As a mediator in Cyrenian’s Mediation and Support team I work alongside young people and their families who are experiencing conflict. Our team helps to improve resilience by strengthening family relationships; we help everyone to have difficult conversations without conflict, talking to each other openly and honestly and listening to each other in new ways. We also support families to mitigate things which might get in the way of that, such as mental health difficulties or financial worries.

Over the past year I have met many resilient young people who have not only coped with a restricted and abnormal life in lockdown but also transformed a conflicted family life with our help. For example L (15) who had withdrawn and built up barriers against his Mum’s frequent, negative emotional expression until they weren’t talking at all for months. Through conversations Mum reflected on how she expressed herself to L and he let down his defences enough to allow Mum a chance to rebuild trust and connection. L was surprised but grateful that, ‘Mum’s got my back’.

Both internal and external resources can improve our resilience and it’s helpful to assess them regularly and strengthen them where we can.
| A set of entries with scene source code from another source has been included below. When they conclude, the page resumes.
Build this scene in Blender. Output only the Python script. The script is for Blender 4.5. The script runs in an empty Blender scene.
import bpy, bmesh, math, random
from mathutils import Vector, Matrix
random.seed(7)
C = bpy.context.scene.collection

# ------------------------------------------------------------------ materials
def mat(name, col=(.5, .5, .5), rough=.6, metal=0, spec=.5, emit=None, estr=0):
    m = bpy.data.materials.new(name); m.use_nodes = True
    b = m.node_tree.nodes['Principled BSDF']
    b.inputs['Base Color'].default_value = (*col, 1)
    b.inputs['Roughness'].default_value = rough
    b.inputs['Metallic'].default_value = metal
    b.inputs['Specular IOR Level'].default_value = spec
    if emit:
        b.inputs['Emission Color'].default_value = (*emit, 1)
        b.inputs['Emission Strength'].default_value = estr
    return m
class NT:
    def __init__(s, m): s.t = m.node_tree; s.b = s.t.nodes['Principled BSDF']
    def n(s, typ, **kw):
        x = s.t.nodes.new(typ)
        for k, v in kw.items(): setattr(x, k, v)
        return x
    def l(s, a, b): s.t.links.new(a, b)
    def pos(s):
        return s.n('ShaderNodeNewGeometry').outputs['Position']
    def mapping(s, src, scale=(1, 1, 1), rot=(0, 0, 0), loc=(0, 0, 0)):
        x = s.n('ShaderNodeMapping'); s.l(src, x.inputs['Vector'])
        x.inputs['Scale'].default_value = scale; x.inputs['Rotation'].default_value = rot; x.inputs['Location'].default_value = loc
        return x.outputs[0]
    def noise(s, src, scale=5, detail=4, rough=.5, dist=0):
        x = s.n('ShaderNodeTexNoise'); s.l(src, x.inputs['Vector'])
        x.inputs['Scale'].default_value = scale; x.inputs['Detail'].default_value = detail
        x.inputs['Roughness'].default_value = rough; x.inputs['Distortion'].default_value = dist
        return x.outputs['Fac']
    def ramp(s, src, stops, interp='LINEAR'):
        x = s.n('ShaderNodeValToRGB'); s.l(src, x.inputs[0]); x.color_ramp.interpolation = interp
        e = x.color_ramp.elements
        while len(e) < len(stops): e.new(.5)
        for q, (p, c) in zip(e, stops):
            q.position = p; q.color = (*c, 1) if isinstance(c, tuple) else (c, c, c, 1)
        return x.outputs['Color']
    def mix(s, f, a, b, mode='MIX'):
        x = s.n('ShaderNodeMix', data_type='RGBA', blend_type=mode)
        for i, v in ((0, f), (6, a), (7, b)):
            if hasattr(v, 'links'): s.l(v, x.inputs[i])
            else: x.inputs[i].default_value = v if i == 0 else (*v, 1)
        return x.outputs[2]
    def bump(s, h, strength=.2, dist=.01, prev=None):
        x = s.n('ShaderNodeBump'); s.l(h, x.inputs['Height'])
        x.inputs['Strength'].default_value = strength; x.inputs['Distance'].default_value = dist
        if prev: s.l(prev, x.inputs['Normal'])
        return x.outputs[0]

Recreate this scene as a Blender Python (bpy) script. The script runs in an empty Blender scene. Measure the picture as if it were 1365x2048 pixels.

Internal resources include:

  • Building our self-esteem by making positive statements about ourselves.
  • Having a list of activities to turn a low mood around.
  • Setting ourselves achievable goals.
  • Having a purpose.

External resources include:

  • Enhancing our relationships with people to build emotional strength.
  • Seeking support, from friends and others, to provide anchors in times of stress.

I hope you can reflect on how resilient you are today. We all need our buoyancy aid just now.